Unresolved Issues and Items to Check Next Time
- Full confirmation of the FY2025 official annual report PDF remains pending.
- Segment-level NPLs, loan at risk, provision coverage, restructured loans, top-borrower concentration, depositor concentration, and foreign-currency liquidity remain insufficiently confirmed from the current retained materials.
- Fitch Indonesia and PEFINDO detailed rating reports should be obtained from original rating-agency sources where possible. Current Fitch Indonesia confirmation is based on secondary republication or media route.
- Individual senior, subordinated, Tier 2, and AT1-like bond or loan documents have not been reviewed for guarantee language, ranking, coupon deferral, write-down, non-viability, or regulatory discretion.
- Peer comparison against large Indonesian banks, mid-sized turnaround banks, and foreign-bank subsidiaries has not yet been completed.
Analytical Cautions
- The bank should be framed as a parent-supported turnaround credit, not as a stable large-bank franchise.
- The 2025 profit turnaround was directionally positive but does not by itself prove normalized earnings. Provision decline and recovery effects may be important.
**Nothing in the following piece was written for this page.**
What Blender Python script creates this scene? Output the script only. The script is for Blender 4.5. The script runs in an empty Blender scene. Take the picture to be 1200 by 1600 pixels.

- Official Q1 2026 NPL ratios remained high, so avoid wording that implies asset-quality normalization has already been completed.
- Parent support is a credit pillar for senior analysis, but not a legal guarantee unless the instrument documentation confirms it.
- National-scale ratings should not be compared directly with global-scale ratings.
Report Wording Cautions
- Use "support expectations" or "parent support expectations" unless an explicit guarantee is confirmed.
- When discussing ratings, specify national scale for
AAA(idn)andidAAA. - Avoid describing senior debt, subordinated debt, and AT1-like instruments as having the same risk.
- Use "official value", "secondary information", "approximation", or "unverified" labels when citing retained data whose source status differs.
Follow-Up on Management Strategy, Investment Plans, and Financial Policy
- Confirm whether KB group continues to treat Indonesia as a strategic market and whether support remains economically and reputationally important to the parent.
- Watch for subsidiary rationalization, asset sales, branch or system restructuring, and any plan to improve capital efficiency.
- Check whether management prioritizes quality of loan growth over rapid balance-sheet expansion during the reconstruction phase.
Items to Check for Ratings and Bond Investors
- Latest Fitch Indonesia, PEFINDO, and any other agency actions from original sources.
- Terms of outstanding senior and subordinated instruments, including ranking, regulatory capital recognition, loss absorption, and any parent-support language.
- Whether additional parent capital support would protect senior creditors, lower-tier capital instruments, or both.